— Begin DATASET EXTRACT —

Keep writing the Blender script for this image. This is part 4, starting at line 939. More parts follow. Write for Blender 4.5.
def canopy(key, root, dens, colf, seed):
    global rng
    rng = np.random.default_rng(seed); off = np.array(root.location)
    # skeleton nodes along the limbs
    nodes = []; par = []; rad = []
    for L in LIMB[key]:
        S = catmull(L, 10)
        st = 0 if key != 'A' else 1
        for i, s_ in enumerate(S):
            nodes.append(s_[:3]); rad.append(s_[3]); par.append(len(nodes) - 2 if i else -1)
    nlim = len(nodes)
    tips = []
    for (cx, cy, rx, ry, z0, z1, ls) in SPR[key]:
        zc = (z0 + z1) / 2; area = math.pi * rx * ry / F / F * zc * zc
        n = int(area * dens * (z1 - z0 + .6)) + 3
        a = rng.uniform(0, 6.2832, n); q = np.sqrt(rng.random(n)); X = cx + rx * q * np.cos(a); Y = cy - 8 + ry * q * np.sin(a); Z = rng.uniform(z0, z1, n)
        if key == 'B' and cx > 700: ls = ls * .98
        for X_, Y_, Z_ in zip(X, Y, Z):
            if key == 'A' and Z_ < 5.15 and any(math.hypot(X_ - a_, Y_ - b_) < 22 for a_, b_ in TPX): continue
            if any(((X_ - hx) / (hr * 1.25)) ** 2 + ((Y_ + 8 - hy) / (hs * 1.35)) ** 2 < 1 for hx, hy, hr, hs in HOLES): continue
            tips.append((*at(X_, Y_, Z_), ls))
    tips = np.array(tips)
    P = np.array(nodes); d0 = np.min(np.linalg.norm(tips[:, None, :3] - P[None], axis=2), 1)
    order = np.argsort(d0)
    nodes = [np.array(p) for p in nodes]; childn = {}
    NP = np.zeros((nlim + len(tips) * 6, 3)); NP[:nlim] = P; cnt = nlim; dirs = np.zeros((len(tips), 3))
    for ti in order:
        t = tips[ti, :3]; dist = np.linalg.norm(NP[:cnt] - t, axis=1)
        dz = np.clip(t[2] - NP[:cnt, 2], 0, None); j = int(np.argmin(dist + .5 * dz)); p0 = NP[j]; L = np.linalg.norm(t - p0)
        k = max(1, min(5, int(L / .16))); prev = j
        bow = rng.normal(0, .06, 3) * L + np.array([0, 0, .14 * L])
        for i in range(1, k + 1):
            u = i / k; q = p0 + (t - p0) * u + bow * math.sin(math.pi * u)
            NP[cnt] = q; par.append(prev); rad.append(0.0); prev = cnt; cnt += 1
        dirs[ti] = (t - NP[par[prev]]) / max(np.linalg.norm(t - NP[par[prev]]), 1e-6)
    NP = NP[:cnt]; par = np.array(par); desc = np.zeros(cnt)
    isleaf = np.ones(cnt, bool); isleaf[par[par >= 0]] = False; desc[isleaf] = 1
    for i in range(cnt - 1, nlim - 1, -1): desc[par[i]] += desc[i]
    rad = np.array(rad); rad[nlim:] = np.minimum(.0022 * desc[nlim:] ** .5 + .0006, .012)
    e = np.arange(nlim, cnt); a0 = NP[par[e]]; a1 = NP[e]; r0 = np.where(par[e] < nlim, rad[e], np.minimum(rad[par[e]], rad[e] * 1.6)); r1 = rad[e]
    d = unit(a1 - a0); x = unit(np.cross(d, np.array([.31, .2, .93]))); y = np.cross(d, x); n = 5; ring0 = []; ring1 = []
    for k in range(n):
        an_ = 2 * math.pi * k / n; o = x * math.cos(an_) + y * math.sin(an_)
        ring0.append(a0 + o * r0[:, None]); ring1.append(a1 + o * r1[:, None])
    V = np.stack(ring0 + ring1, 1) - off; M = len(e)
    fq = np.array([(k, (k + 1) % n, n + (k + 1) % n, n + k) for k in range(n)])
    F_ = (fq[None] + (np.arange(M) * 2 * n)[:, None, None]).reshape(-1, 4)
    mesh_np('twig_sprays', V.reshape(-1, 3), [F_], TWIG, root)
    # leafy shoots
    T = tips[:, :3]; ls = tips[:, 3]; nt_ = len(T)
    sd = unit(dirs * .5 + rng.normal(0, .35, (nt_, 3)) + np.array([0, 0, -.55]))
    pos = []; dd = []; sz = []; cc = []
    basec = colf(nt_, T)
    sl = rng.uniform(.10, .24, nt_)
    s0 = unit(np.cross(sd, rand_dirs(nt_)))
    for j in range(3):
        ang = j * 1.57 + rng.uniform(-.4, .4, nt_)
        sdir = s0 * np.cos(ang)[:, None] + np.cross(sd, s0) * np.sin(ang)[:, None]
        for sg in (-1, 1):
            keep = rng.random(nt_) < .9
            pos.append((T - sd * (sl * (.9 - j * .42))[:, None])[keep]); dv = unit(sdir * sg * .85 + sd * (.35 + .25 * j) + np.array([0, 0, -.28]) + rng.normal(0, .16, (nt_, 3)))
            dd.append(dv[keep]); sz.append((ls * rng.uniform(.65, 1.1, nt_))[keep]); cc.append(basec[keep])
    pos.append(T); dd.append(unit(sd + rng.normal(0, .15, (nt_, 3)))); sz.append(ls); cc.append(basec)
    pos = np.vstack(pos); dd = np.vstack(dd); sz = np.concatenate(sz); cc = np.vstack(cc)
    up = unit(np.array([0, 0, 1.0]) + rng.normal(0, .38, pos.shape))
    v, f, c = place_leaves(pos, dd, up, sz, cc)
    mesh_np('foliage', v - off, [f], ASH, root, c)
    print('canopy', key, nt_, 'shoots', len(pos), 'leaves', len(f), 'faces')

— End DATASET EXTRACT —

REQUEST = Return the material in full, exactly as shown.

SOLUTION FOR THIS EXERCISE =
Keep writing the Blender script for this image. This is part 4, starting at line 939. More parts follow. Write for Blender 4.5.
def canopy(key, root, dens, colf, seed):
    global rng
    rng = np.random.default_rng(seed); off = np.array(root.location)
    # skeleton nodes along the limbs
    nodes = []; par = []; rad = []
    for L in LIMB[key]:
        S = catmull(L, 10)
        st = 0 if key != 'A' else 1
        for i, s_ in enumerate(S):
            nodes.append(s_[:3]); rad.append(s_[3]); par.append(len(nodes) - 2 if i else -1)
    nlim = len(nodes)
    tips = []
    for (cx, cy, rx, ry, z0, z1, ls) in SPR[key]:
        zc = (z0 + z1) / 2; area = math.pi * rx * ry / F / F * zc * zc
        n = int(area * dens * (z1 - z0 + .6)) + 3
        a = rng.uniform(0, 6.2832, n); q = np.sqrt(rng.random(n)); X = cx + rx * q * np.cos(a); Y = cy - 8 + ry * q * np.sin(a); Z = rng.uniform(z0, z1, n)
        if key == 'B' and cx > 700: ls = ls * .98
        for X_, Y_, Z_ in zip(X, Y, Z):
            if key == 'A' and Z_ < 5.15 and any(math.hypot(X_ - a_, Y_ - b_) < 22 for a_, b_ in TPX): continue
            if any(((X_ - hx) / (hr * 1.25)) ** 2 + ((Y_ + 8 - hy) / (hs * 1.35)) ** 2 < 1 for hx, hy, hr, hs in HOLES): continue
            tips.append((*at(X_, Y_, Z_), ls))
    tips = np.array(tips)
    P = np.array(nodes); d0 = np.min(np.linalg.norm(tips[:, None, :3] - P[None], axis=2), 1)
    order = np.argsort(d0)
    nodes = [np.array(p) for p in nodes]; childn = {}
    NP = np.zeros((nlim + len(tips) * 6, 3)); NP[:nlim] = P; cnt = nlim; dirs = np.zeros((len(tips), 3))
    for ti in order:
        t = tips[ti, :3]; dist = np.linalg.norm(NP[:cnt] - t, axis=1)
        dz = np.clip(t[2] - NP[:cnt, 2], 0, None); j = int(np.argmin(dist + .5 * dz)); p0 = NP[j]; L = np.linalg.norm(t - p0)
        k = max(1, min(5, int(L / .16))); prev = j
        bow = rng.normal(0, .06, 3) * L + np.array([0, 0, .14 * L])
        for i in range(1, k + 1):
            u = i / k; q = p0 + (t - p0) * u + bow * math.sin(math.pi * u)
            NP[cnt] = q; par.append(prev); rad.append(0.0); prev = cnt; cnt += 1
        dirs[ti] = (t - NP[par[prev]]) / max(np.linalg.norm(t - NP[par[prev]]), 1e-6)
    NP = NP[:cnt]; par = np.array(par); desc = np.zeros(cnt)
    isleaf = np.ones(cnt, bool); isleaf[par[par >= 0]] = False; desc[isleaf] = 1
    for i in range(cnt - 1, nlim - 1, -1): desc[par[i]] += desc[i]
    rad = np.array(rad); rad[nlim:] = np.minimum(.0022 * desc[nlim:] ** .5 + .0006, .012)
    e = np.arange(nlim, cnt); a0 = NP[par[e]]; a1 = NP[e]; r0 = np.where(par[e] < nlim, rad[e], np.minimum(rad[par[e]], rad[e] * 1.6)); r1 = rad[e]
    d = unit(a1 - a0); x = unit(np.cross(d, np.array([.31, .2, .93]))); y = np.cross(d, x); n = 5; ring0 = []; ring1 = []
    for k in range(n):
        an_ = 2 * math.pi * k / n; o = x * math.cos(an_) + y * math.sin(an_)
        ring0.append(a0 + o * r0[:, None]); ring1.append(a1 + o * r1[:, None])
    V = np.stack(ring0 + ring1, 1) - off; M = len(e)
    fq = np.array([(k, (k + 1) % n, n + (k + 1) % n, n + k) for k in range(n)])
    F_ = (fq[None] + (np.arange(M) * 2 * n)[:, None, None]).reshape(-1, 4)
    mesh_np('twig_sprays', V.reshape(-1, 3), [F_], TWIG, root)
    # leafy shoots
    T = tips[:, :3]; ls = tips[:, 3]; nt_ = len(T)
    sd = unit(dirs * .5 + rng.normal(0, .35, (nt_, 3)) + np.array([0, 0, -.55]))
    pos = []; dd = []; sz = []; cc = []
    basec = colf(nt_, T)
    sl = rng.uniform(.10, .24, nt_)
    s0 = unit(np.cross(sd, rand_dirs(nt_)))
    for j in range(3):
        ang = j * 1.57 + rng.uniform(-.4, .4, nt_)
        sdir = s0 * np.cos(ang)[:, None] + np.cross(sd, s0) * np.sin(ang)[:, None]
        for sg in (-1, 1):
            keep = rng.random(nt_) < .9
            pos.append((T - sd * (sl * (.9 - j * .42))[:, None])[keep]); dv = unit(sdir * sg * .85 + sd * (.35 + .25 * j) + np.array([0, 0, -.28]) + rng.normal(0, .16, (nt_, 3)))
            dd.append(dv[keep]); sz.append((ls * rng.uniform(.65, 1.1, nt_))[keep]); cc.append(basec[keep])
    pos.append(T); dd.append(unit(sd + rng.normal(0, .15, (nt_, 3)))); sz.append(ls); cc.append(basec)
    pos = np.vstack(pos); dd = np.vstack(dd); sz = np.concatenate(sz); cc = np.vstack(cc)
    up = unit(np.array([0, 0, 1.0]) + rng.normal(0, .38, pos.shape))
    v, f, c = place_leaves(pos, dd, up, sz, cc)
    mesh_np('foliage', v - off, [f], ASH, root, c)
    print('canopy', key, nt_, 'shoots', len(pos), 'leaves', len(f), 'faces')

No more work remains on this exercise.